==== Given material

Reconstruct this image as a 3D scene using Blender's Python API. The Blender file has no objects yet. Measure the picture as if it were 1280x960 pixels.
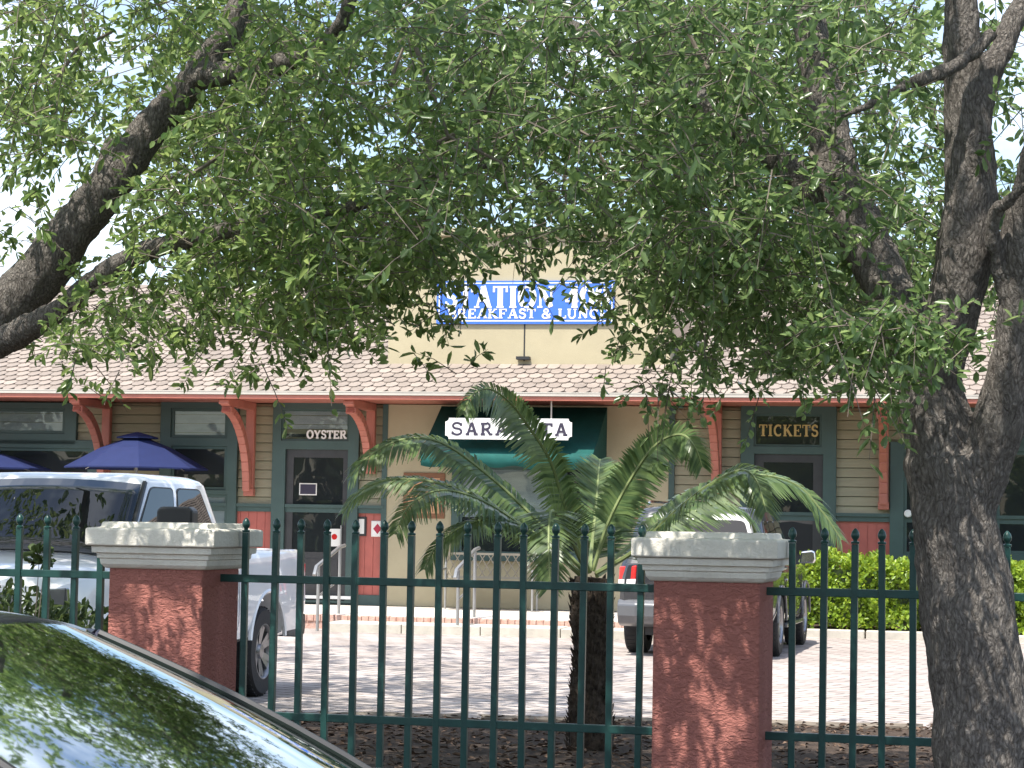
import bpy, bmesh, math, random
import numpy as np
from mathutils import Vector, Matrix, noise as mnoise
random.seed(7); rng = np.random.default_rng(7)
SC = bpy.context.scene; COL = SC.collection
R = math.radians

# ------------------------------------------------------------------ camera
FPX = 2738.0; EYE = 1.6
cam_d = bpy.data.cameras.new('camera'); cam = bpy.data.objects.new('camera', cam_d); COL.objects.link(cam)
cam_d.lens = 36*FPX/1280; cam_d.sensor_width = 36; cam_d.clip_end = 3000; cam_d.clip_start = 0.05
CM = Matrix.Translation((0,0,EYE)) @ Matrix.Rotation(R(90)+math.atan(175/FPX),4,'X') @ Matrix.Rotation(R(1.0),4,'Z')
cam.matrix_world = CM
SC.camera = cam
CR = CM.to_3x3(); CP = Vector((0,0,EYE))
def ray(px,py): return CR @ Vector(((px-640)/FPX, -(py-480)/FPX, -1))
def P(px,py,D):
    d = ray(px,py); return CP + d*(D/d.y)

# ------------------------------------------------------------------ mesh helpers
class MB:
    def __init__(s): s.v=[]; s.f=[]
    def add(s, vs, fs):
        o=len(s.v); s.v += [tuple(v) for v in vs]; s.f += [tuple(i+o for i in f) for f in fs]; return s
    def box(s,x0,x1,y0,y1,z0,z1):
        return s.add([(x0,y0,z0),(x1,y0,z0),(x1,y1,z0),(x0,y1,z0),(x0,y0,z1),(x1,y0,z1),(x1,y1,z1),(x0,y1,z1)],
              [(0,3,2,1),(4,5,6,7),(0,1,5,4),(1,2,6,5),(2,3,7,6),(3,0,4,7)])
    def prism(s, poly, ext):            # poly: list of 3D points, ext: vector
        n=len(poly); e=Vector(ext); a=[Vector(p) for p in poly]
        return s.add(a+[p+e for p in a], [tuple(range(n))[::-1], tuple(range(n,2*n))]+[(i,(i+1)%n,(i+1)%n+n,i+n) for i in range(n)])
    def loft(s, secs, closed=True, caps=True):
        n=len(secs[0]); vs=[p for c in secs for p in c]; fs=[]
        for k in range(len(secs)-1):
            for i in range(n if closed else n-1):
                j=(i+1)%n; fs.append((k*n+i,k*n+j,(k+1)*n+j,(k+1)*n+i))
        if caps and closed: fs += [tuple(range(n))[::-1], tuple((len(secs)-1)*n+i for i in range(n))]
        return s.add(vs,fs)
    def tube(s, pts, radii, n=8, cap=True):
        pts=[Vector(p) for p in pts]
        if not hasattr(radii,'__len__'): radii=[radii]*len(pts)
        secs=[]; up=Vector((0,0,1)); prev=None
        for i,p in enumerate(pts):
            t=(pts[min(i+1,len(pts)-1)]-pts[max(i-1,0)]).normalized()
            a = prev - t*prev.dot(t) if prev else (up.cross(t) if abs(t.z)<.95 else Vector((1,0,0)).cross(t))
            a.normalize(); prev=a; b=t.cross(a)
            secs.append([p+(a*math.cos(q)+b*math.sin(q))*radii[i] for q in [2*math.pi*k/n for k in range(n)]])
        return s.loft(secs, True, cap)
    def lathe(s, prof, n=24, axis='Z', c=(0,0,0)):
        secs=[]
        for k in range(n):
            a=2*math.pi*k/n
            if axis=='Z': secs.append([(c[0]+r*math.cos(a),c[1]+r*math.sin(a),c[2]+h) for r,h in prof])
            else: secs.append([(c[0]+r*math.cos(a),c[1]+h,c[2]+r*math.sin(a)) for r,h in prof])
        m=len(prof); fs=[]
        for k in range(n):
            for i in range(m-1):
                fs.append((k*m+i,((k+1)%n)*m+i,((k+1)%n)*m+i+1,k*m+i+1))
        return s.add([p for c_ in secs for p in c_], fs)
    def xf(s, M):
        s.v=[tuple(M@Vector(v)) for v in s.v]; return s
    def build(s, name, mat, parent=None, smooth=False, bevel=0, fix=True):
        me=bpy.data.meshes.new(name); me.from_pydata(s.v,[],s.f); me.update()
        if fix:
            bm=bmesh.new(); bm.from_mesh(me); bmesh.ops.recalc_face_normals(bm,faces=bm.faces); bm.to_mesh(me); bm.free()
        if mat: me.materials.append(mat)
        o=bpy.data.objects.new(name,me); COL.objects.link(o)
        if parent: o.parent=parent
        if smooth:
            me.polygons.foreach_set('use_smooth',[True]*len(me.polygons))
            me.set_sharp_from_angle(angle=R(38))
        if bevel:
            b=o.modifiers.new('bevel','BEVEL'); b.width=bevel; b.segments=2; b.limit_method='ANGLE'; b.angle_limit=R(40)
        return o
def apply_mods(o):
    dg=bpy.context.evaluated_depsgraph_get(); dg.update()
    me=bpy.data.meshes.new_from_object(o.evaluated_get(dg)); old=o.data; o.modifiers.clear(); o.data=me; me.name=old.name
def cut(o, cutter):
    c=cutter.build('cutter',None); 
    if o.parent: c.parent=o.parent
    m=o.modifiers.new('b','BOOLEAN'); m.object=c; m.operation='DIFFERENCE'; m.solver='EXACT'
    apply_mods(o); bpy.data.objects.remove(c)
def tag(o,label=None,cat=None,group=None,kind=None):
    if label: o['label']=label
    if cat: o['category']=cat
    if group: o['group']=group
    if kind: o['kind']=kind
    return o
def thing(name,label,cat,loc=(0,0,0),rz=0,group=None):
    o=bpy.data.objects.new(name,None); COL.objects.link(o); o.location=loc; o.rotation_euler=(0,0,rz); o.empty_display_size=.2
    return tag(o,label,cat,group)
def bulk(name, V, F4, mat, parent=None):        # fast numpy quads
    me=bpy.data.meshes.new(name); nf=len(F4)
    me.vertices.add(len(V)); me.vertices.foreach_set('co',np.asarray(V,np.float32).ravel())
    me.loops.add(nf*4); me.loops.foreach_set('vertex_index',np.asarray(F4,np.int32).ravel())
    me.polygons.add(nf); me.polygons.foreach_set('loop_start',np.arange(0,nf*4,4,dtype=np.int32))
    me.update(calc_edges=True); me.validate()
    me.materials.append(mat); o=bpy.data.objects.new(name,me); COL.objects.link(o)
    if parent: o.parent=parent
    return o
def nrm(a): return a/np.maximum(np.linalg.norm(a,axis=1,keepdims=True),1e-9)
def leaf_arrays(pos,d,nn,L,W,fold=.22,droop=.14):
    d=nrm(d); side=nrm(np.cross(d,nn)); n2=np.cross(side,d); L=L[:,None]; W=W[:,None]
    b=pos; t=pos+d*L-n2*L*droop
    l1=pos+d*L*.34+side*W*.40+n2*W*fold*.8; r1=pos+d*L*.34-side*W*.40+n2*W*fold*.8
    l2=pos+d*L*.74+side*W*.46+n2*(W*fold-L*droop*.5); r2=pos+d*L*.74-side*W*.46+n2*(W*fold-L*droop*.5)
    N=len(pos); V=np.stack([b,r1,r2,t,l2,l1],1).reshape(-1,3); k=np.arange(N)[:,None]*6
    F=np.concatenate([k+np.array([[0,1,2,3]]),k+np.array([[0,3,4,5]])],1).reshape(-1,4)
    return V,F

# ------------------------------------------------------------------ materials
def nodes_of(name):
    m=bpy.data.materials.new(name); m.use_nodes=True; nt=m.node_tree; return m,nt,nt.nodes['Principled BSDF']
def N(nt,t,**kw):
    n=nt.nodes.new(t)
    for k,v in kw.items():
        if k in n.inputs: n.inputs[k].default_value=v
        else: setattr(n,k,v)
    return n
def c4(c): return (c[0],c[1],c[2],1)
def mat(name,col,rough=.6,metal=0,var=.12,scale=6,bump=0,bscale=60,spec=.5,coat=0,col2=None,stretch=(1,1,1),detail=6,island=0):
    m,nt,b=nodes_of(name); L=nt.links.new
    b.inputs['Roughness'].default_value=rough; b.inputs['Metallic'].default_value=metal; b.inputs['Specular IOR Level'].default_value=spec
    b.inputs['Coat Weight'].default_value=coat; b.inputs['Coat Roughness'].default_value=.03
    tc=N(nt,'ShaderNodeTexCoord'); mp=N(nt,'ShaderNodeMapping'); mp.inputs['Scale'].default_value=stretch; L(tc.outputs['Object'],mp.inputs['Vector'])
    nz=N(nt,'ShaderNodeTexNoise',Scale=scale,Detail=detail,Roughness=.65); L(mp.outputs[0],nz.inputs['Vector'])
    ra=N(nt,'ShaderNodeValToRGB'); ra.color_ramp.elements[0].position=.3; ra.color_ramp.elements[1].position=.72
    c2=col2 or tuple(min(1,x*(1+var)) for x in col); c1=tuple(x*(1-var) for x in col) if not col2 else col
    ra.color_ramp.elements[0].color=c4(c1); ra.color_ramp.elements[1].color=c4(c2); L(nz.outputs['Fac'],ra.inputs[0])
    out=ra.outputs[0]
    if island:
        g=N(nt,'ShaderNodeNewGeometry'); mr=N(nt,'ShaderNodeMapRange'); mr.inputs['To Min'].default_value=1-island; mr.inputs['To Max'].default_value=1+island
        L(g.outputs['Random Per Island'],mr.inputs['Value']); mx=N(nt,'ShaderNodeVectorMath',operation='SCALE'); L(out,mx.inputs[0]); L(mr.outputs[0],mx.inputs['Scale']); out=mx.outputs[0]
    L(out,b.inputs['Base Color'])
    if bump:
        n2=N(nt,'ShaderNodeTexNoise',Scale=bscale,Detail=5,Roughness=.6); L(mp.outputs[0],n2.inputs['Vector'])
        bp=N(nt,'ShaderNodeBump',Strength=bump,Distance=.02); L(n2.outputs['Fac'],bp.inputs['Height']); L(bp.outputs[0],b.inputs['Normal'])
    return m
def leafmat(name,c1,c2,trans=.35,rough=.4,spec=.5):
    m,nt,b=nodes_of(name); L=nt.links.new
    g=N(nt,'ShaderNodeNewGeometry'); ra=N(nt,'ShaderNodeValToRGB'); ra.color_ramp.elements[0].color=c4(c1); ra.color_ramp.elements[1].color=c4(c2)
    L(g.outputs['Random Per Island'],ra.inputs[0]); L(ra.outputs[0],b.inputs['Base Color']); b.inputs['Roughness'].default_value=rough
    b.inputs['Specular IOR Level'].default_value=spec
    tr=N(nt,'ShaderNodeBsdfTranslucent'); hs=N(nt,'ShaderNodeHueSaturation',Hue=.475,Saturation=1.0,Value=2.2); L(ra.outputs[0],hs.inputs['Color']); L(hs.outputs[0],tr.inputs['Color'])
    mx=N(nt,'ShaderNodeMixShader',Fac=trans); L(b.outputs[0],mx.inputs[1]); L(tr.outputs[0],mx.inputs[2]); L(mx.outputs[0],nt.nodes['Material Output'].inputs[0])
    return m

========

Copy nothing but the lines from the top of the material through the line holding "R = math.radians", exactly as written; omit pictures.

Reconstruct this image as a 3D scene using Blender's Python API. The Blender file has no objects yet. Measure the picture as if it were 1280x960 pixels.
import bpy, bmesh, math, random
import numpy as np
from mathutils import Vector, Matrix, noise as mnoise
random.seed(7); rng = np.random.default_rng(7)
SC = bpy.context.scene; COL = SC.collection
R = math.radians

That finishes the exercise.